Get a Lower Mortgage Repayment
A lower mortgage repayment means more room in your budget for other things. There are a few ways you can lower your payment by refinancing.
First, you may be able to refinance with a lower mortgage interest rate. If rates now are lower than they were when you bought your home, it’s worth talking to your mortgage adviser to see what your interest rate could be. Getting a lower interest rate means lowering the interest portion of your monthly payment – and big interest savings over the remaining mortgage term.
Second, you could refinance to get rid of mortgage your insurance (low equity premium) – a monthly fee you pay to protect your lender in the event that you default on the loan. Mortgage insurance is usually only required when you pay less than a 20% deposit. You could save hundreds of dollars a month by refinancing to stop paying monthly mortgage insurance.
Third, you can get a lower payment by changing your mortgage term. Lengthening your term stretches out your payments over more years, which makes each payment smaller.

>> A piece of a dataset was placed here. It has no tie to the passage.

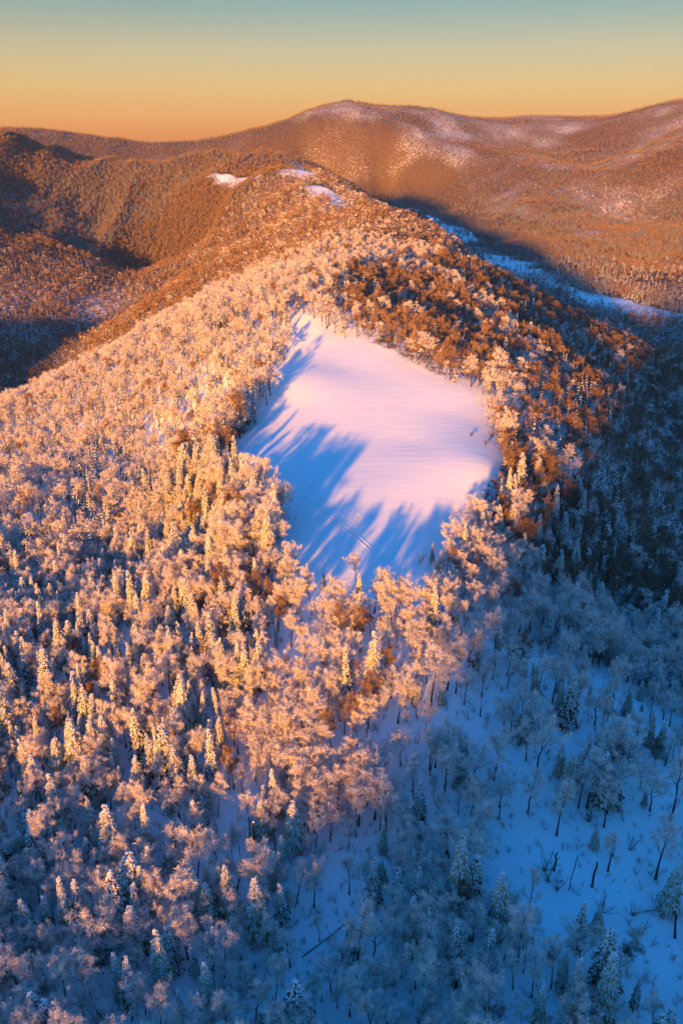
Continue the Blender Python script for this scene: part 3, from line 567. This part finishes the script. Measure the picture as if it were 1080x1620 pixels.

There may be other ways you can get a lower payment, so it’s always worth checking with your mortgage adviser to see how they can help you get a payment that fits your current budget.
Take Cash Out
Refinancing your mortgage is a great way to use the equity you have in your home. With a cash-out refinance, you refinance for a higher loan amount than what you owe and pocket the difference. Any proceeds you receive are tax-free.
Many homeowners use cash from their home to pay off high-interest credit card debt and personal loans. You can also take cash out to finance home improvements, education or whatever you need. Since mortgage interest rates are typically lower than interest rates on other debts, a cash-out refinance can be a great way to consolidate or pay off debt.
You may be able to take cash from your home if you’ve been paying on the loan long enough to build equity. Additionally, you may be able to do a cash-out refinance if your property value has increased; a higher value on your home means your lender can give you more money to finance it.
Shorten Your Mortgage Term
Shortening your mortgage term is a great way to save money on interest. Often, shortening your term means you’ll receive a better interest rate. A better interest rate and fewer years of payments mean big interest savings in the long run.
So how does this work? Let’s look at an example. Say your loan amount is $300,000. If you got a 30-year loan with a 5% interest rate, you would pay approximately $279,767 in interest over the life of the loan. However, if you cut your term in half, you would pay about $127,029 in interest over the life of the loan. That’s a difference of $152,738 – and it doesn’t even account for the fact that the shorter term may provide you with a lower interest rate (and more savings).
An important thing to know about shortening your term is that it may increase your monthly mortgage payment. However, less of your payment will go toward interest, and more of it will go toward paying down your loan balance. This allows you to build equity and pay off your home faster.